Normally a video such as this might be of interest as a pedagogical tool, but not as a serious work of scholarship because the scholarly apparatus of footnotes, references, etc. is not included.  No one else could check my sources, reinterpret them, and all that other stuff we make our careers out of.  My intention, however, is to make it as scholarly as anything found in a standard academic journal, indeed more so.  I am going to accomplish this by embedding the documentary in a web site.  In one window of the website the video will play. In another window, whenever I would normally include a citation to support a claim or quotation, the full reference will appear.  If one wishes to check the reference immediately (and I've been able to obtain permission to reproduce it) one can simply pause the video, click on the reference, and the full text will appear in a new window. If instead one wishes to simply note it for future reference, with the click of a button one will be able to add it to a customized list of references to be checked later, and continue watching the video.  (Of course, there will, in addition, be available a full reference list to be perused at one's leisure.)  The big advantage here, in case it went by so fast that you didn't catch it, is that I won't merely have references to obscure historical documents but, in addition, full transcriptions of those sources (and perhaps facsimiles of the originals too) for users to examine in detail rather than having to seek out and travel to a library that happens to have the same sources.  In addition, there may be several secondary documents (or perhaps subordinate audio or video recordings) pertaining to side issues that normally cannot be dealt with in much detail in a journal article or in a book -- e.g., What was this particular person's life and career trajectory like, apart from their involvement in the events focused upon here? How did the issue of, say, religious politics play out more broadly in this community, apart from their impact on this particular set of events?  These supplementary works might be authored by me as well. Possibly, however, I will be able to enlist colleagues of mine to write essays or make recordings on particular areas in which they are more expert than I.

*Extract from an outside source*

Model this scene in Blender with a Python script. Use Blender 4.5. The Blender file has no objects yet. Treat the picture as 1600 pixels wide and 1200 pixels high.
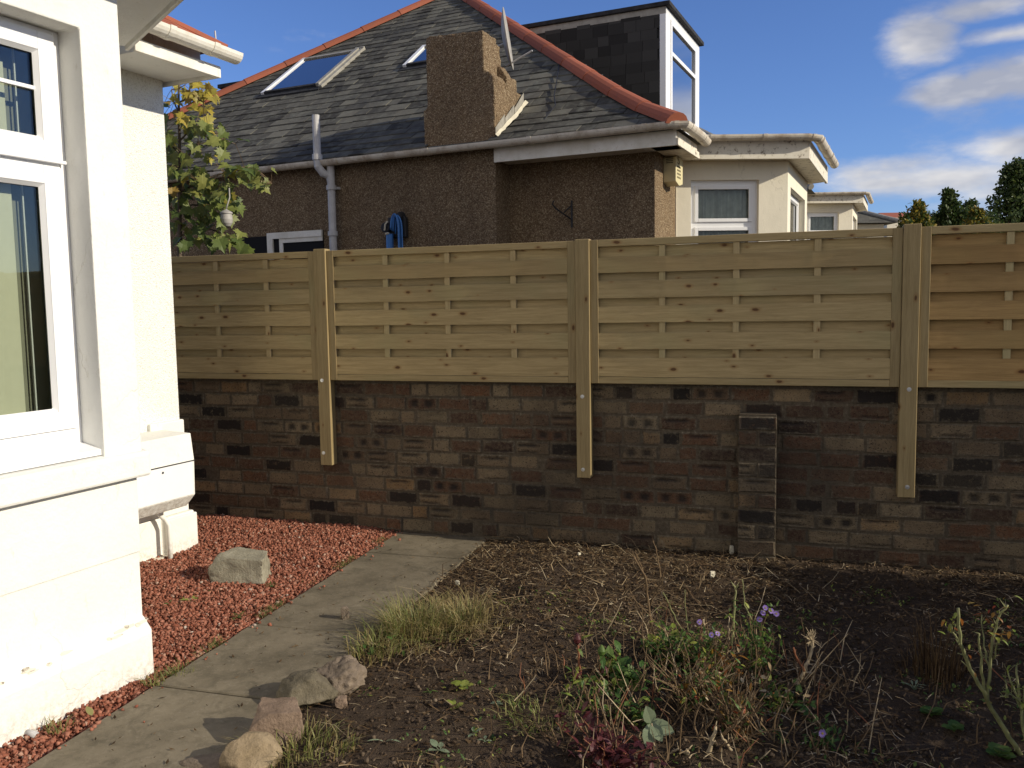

The result is a kind "scholarly complex" that blurs and transcends many of the academic distinctions we have made in the past because of constraints on the media that were available to us.  One person -- say an undergraduate -- might simply watch the documentary and take away my particular analysis and interpretation. Or someone -- say a graduate student -- might "push" down into the more detailed secondary and the published primary documents available on the site. Or, if someone -- say, a professional scholar -- wanted to do further research in this area, he or she might "dig" down even further into the previously unpublished primary documents that are included on the site.  Naturally these documents need not all be textual; there could be an array of primary photographic, video, and auditory materials available as well.

So you see, the work transcends the textbook/monograph distinction. Its scholarly "level" can be customized to the level of the user -- both his or her education level and interest level. It is neither purely a journal article, nor a monograph, nor a collection of chapters, nor a collection of reprints.  It has aspects of all of these but is still "other."  It is neither textual nor graphical -- it is both of these and they are integrated in ways that transcend either alone.  In addition, it is organic in that I can continue to add to it and modify it as I learn more or change my mind. It needn't ever be in a fixed and final version. I could even have users make contributions.

The whole business could then be posted to a website, its metadata harvested by a metadata service provider, and anyone interested in these events -- whether psychologist, philosopher, historian, or whathaveyou -- could access the site and use it to whatever degree they deem appropriate for their needs. If someone wanted to download a high quality version of the video and burn it on to their own DVD so it can be shown to a class, it could be set up to allow that as well.  One, of course, has to be somewhat careful that anything that can be downloaded has the necessary copyright notices, but the chances of "stealing" the material here are really no greater than they are for videos that are available for rent.  Of course, rented videos are pirated all the time, but the difference here -- as Stevan Harnad has to point out to his critics about once per hour -- is that academics for the most part work for the credit, not for the money, their research brings them.  If people want to copy my video, credits intact, to show to their class, I encourage them, to do so. Scholarly knowledge is to be spread around. So,

Green's Discovery #4: Don't slavishly replicate the formats with which you are already familiar in a new medium that has infinitely greater possibilities.  We cannot start entirely anew, of course. We live in our own histories. But we can still make an effort to break out of old constraints that no longer apply and to discover new ways to make our research broader, deeper, and more accessible. The internet brings with it all kinds of possibilities we haven't even thought of yet. 

So, I hope I haven't bored you too much with my own personal history and my fantasies for the future. This is what I have discovered as I have scouted through parts of this new "Publicatia Incognita," as I have called it in the title. I have no doubt that those with more money and courage than I will delve into it more deeply and make a more systematic survey of it as time goes on.  It is still early days, however, and I hope a few "independents" like me can still make a contribution.


Addendum

During the discussion after the symposium in which the present paper was included, the President of NCA announced that an agreement had been reached with a major commercial publishing company to produce the various NCA journals. When asked about whether an e-print server was part of the negotiation, he said that he hoped it would come in time, but that the topic had not been a major part of the negotiations. I suggested that time was a luxury that scholarly associations and commercial publishers no longer had because it had become so easy to found an e-print archive that any member of the audience could do it in the next few days.  Having the endorsement of NCA would be desirable, but by no means necessary because an editorial board of established figures could be assembled in short order as well. I then put forward the possibility of print journals becoming a kind of "junior circuit" in future -- used primarily by graduate students and junior faculty to establish their credibility in the eyes of behind-the-times hiring and tenure committees -- while the more creative among the tenured faculty turned away from the limitations of traditional journals toward not just e-print archives, but the whole range of possibilities the internet affords for new forms of scholarly research (discussed briefly above).